INFORMATION SHOWN:

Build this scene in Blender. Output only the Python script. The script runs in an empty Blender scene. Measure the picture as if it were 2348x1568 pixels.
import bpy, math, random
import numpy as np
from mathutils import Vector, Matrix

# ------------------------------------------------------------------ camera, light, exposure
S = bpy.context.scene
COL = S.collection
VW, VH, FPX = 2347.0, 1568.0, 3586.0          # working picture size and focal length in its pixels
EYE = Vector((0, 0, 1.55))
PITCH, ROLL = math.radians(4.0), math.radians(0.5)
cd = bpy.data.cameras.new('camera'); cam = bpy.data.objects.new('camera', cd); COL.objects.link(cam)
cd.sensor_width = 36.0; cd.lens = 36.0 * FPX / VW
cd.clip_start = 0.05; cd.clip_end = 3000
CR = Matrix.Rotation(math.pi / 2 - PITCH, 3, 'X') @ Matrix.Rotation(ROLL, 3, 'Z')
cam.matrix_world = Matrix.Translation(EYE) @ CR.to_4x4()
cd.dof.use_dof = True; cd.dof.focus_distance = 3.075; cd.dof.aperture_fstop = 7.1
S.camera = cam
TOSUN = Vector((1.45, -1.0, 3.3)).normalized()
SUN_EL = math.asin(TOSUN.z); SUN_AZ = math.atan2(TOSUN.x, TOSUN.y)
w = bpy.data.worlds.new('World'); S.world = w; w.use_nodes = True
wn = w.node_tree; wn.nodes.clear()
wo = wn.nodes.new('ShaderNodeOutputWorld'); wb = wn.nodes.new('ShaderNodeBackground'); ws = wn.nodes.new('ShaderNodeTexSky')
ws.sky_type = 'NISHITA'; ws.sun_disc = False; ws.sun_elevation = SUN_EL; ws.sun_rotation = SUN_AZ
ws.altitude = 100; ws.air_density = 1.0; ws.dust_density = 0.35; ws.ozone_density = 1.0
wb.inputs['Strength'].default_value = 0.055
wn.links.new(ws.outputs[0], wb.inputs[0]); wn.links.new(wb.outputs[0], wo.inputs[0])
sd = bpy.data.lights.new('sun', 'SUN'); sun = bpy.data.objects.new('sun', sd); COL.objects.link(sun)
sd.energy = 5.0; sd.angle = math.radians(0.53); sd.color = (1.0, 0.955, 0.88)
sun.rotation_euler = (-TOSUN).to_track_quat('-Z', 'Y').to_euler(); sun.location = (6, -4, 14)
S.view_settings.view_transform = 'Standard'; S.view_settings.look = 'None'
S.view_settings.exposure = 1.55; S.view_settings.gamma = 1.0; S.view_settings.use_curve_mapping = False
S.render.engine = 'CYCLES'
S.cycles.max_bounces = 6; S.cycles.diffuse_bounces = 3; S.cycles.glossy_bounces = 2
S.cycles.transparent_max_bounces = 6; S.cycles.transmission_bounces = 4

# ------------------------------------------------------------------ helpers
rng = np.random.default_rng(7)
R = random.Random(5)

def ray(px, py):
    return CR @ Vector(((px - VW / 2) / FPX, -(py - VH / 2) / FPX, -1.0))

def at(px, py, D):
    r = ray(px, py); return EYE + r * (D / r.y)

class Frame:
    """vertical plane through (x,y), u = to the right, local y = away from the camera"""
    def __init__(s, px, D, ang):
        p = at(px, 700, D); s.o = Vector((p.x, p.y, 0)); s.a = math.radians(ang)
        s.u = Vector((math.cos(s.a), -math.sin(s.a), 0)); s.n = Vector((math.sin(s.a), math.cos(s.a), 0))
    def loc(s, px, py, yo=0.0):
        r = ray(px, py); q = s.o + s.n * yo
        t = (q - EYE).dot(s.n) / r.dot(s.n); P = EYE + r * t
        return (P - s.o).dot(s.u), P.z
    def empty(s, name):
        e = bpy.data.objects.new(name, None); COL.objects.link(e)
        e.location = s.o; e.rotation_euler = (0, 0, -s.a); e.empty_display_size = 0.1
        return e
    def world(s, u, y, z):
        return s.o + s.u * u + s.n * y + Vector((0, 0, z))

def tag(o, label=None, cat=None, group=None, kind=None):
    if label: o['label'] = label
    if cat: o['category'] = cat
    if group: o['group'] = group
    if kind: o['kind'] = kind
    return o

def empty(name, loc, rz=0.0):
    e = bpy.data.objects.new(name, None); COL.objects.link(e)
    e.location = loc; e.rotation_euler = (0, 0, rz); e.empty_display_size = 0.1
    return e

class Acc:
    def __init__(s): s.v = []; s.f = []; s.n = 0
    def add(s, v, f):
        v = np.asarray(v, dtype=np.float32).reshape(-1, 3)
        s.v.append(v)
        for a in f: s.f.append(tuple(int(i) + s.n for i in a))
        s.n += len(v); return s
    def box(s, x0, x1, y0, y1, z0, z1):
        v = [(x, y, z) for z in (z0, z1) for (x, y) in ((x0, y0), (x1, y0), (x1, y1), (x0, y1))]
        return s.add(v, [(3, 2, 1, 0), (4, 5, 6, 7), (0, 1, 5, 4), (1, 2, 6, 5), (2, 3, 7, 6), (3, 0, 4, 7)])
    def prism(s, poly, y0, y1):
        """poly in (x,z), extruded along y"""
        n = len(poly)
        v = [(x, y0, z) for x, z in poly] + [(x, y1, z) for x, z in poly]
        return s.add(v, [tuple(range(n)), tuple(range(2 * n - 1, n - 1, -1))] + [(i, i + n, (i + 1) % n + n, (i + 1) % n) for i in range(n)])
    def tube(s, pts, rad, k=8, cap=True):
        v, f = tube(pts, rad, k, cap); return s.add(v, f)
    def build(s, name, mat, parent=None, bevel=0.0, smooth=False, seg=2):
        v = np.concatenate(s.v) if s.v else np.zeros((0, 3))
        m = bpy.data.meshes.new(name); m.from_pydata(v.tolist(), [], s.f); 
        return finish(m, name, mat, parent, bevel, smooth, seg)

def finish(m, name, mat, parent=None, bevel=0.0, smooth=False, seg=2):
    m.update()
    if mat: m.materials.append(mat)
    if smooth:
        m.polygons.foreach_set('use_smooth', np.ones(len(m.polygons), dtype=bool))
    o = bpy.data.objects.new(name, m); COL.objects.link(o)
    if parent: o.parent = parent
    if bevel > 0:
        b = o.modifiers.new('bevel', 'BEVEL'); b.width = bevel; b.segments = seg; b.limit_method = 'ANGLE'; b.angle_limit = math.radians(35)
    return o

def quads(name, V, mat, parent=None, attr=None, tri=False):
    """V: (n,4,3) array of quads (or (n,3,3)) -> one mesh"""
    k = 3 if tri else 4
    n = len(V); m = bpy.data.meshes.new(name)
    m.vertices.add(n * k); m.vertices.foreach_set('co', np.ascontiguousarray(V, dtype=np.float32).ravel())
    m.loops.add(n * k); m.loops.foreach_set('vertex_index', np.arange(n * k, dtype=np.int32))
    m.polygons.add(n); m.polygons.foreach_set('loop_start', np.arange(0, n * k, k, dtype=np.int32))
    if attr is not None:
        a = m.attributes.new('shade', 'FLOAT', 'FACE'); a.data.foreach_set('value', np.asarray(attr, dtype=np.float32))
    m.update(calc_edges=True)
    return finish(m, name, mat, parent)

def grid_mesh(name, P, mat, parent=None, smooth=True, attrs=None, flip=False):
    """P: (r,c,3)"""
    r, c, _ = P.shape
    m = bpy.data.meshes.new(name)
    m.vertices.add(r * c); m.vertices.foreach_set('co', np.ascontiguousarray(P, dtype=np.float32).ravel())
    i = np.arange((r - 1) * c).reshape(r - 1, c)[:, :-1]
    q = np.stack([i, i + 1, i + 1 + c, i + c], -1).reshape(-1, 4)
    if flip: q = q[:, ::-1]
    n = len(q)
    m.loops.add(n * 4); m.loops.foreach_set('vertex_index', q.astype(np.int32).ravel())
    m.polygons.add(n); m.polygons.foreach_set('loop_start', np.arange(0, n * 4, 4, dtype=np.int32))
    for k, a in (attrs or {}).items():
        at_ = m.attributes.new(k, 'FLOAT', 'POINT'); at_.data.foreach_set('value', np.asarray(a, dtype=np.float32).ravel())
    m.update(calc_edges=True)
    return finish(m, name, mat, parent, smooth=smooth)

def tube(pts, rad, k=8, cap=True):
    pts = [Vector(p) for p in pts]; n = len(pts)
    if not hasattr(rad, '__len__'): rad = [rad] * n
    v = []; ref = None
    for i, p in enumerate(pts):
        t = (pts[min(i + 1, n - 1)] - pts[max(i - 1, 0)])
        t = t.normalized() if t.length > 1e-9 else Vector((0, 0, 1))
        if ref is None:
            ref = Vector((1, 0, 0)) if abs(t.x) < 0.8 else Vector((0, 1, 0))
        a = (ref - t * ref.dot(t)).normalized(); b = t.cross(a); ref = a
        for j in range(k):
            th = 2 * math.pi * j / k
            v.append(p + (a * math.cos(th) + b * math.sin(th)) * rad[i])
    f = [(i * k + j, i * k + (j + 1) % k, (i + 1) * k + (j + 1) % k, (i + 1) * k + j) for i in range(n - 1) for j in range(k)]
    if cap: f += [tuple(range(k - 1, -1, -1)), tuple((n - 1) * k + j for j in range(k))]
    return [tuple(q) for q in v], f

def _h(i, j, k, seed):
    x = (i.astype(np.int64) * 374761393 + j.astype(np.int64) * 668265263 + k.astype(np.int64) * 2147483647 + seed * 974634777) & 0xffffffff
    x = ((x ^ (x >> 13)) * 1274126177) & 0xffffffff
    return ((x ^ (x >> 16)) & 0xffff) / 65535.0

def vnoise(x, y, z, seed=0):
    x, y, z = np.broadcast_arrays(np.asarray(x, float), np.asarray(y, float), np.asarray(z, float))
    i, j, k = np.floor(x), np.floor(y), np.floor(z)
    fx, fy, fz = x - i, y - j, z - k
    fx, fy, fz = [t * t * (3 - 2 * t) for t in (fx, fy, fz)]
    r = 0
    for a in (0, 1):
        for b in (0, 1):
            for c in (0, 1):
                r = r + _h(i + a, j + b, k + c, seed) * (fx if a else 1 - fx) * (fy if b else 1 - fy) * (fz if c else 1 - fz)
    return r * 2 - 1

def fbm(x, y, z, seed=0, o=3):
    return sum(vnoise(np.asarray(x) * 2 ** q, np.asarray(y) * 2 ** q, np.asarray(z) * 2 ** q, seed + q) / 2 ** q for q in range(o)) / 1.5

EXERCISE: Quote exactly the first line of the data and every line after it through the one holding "from mathutils import Vector, Matrix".

EXERCISE ANSWER:
Build this scene in Blender. Output only the Python script. The script runs in an empty Blender scene. Measure the picture as if it were 2348x1568 pixels.
import bpy, math, random
import numpy as np
from mathutils import Vector, Matrix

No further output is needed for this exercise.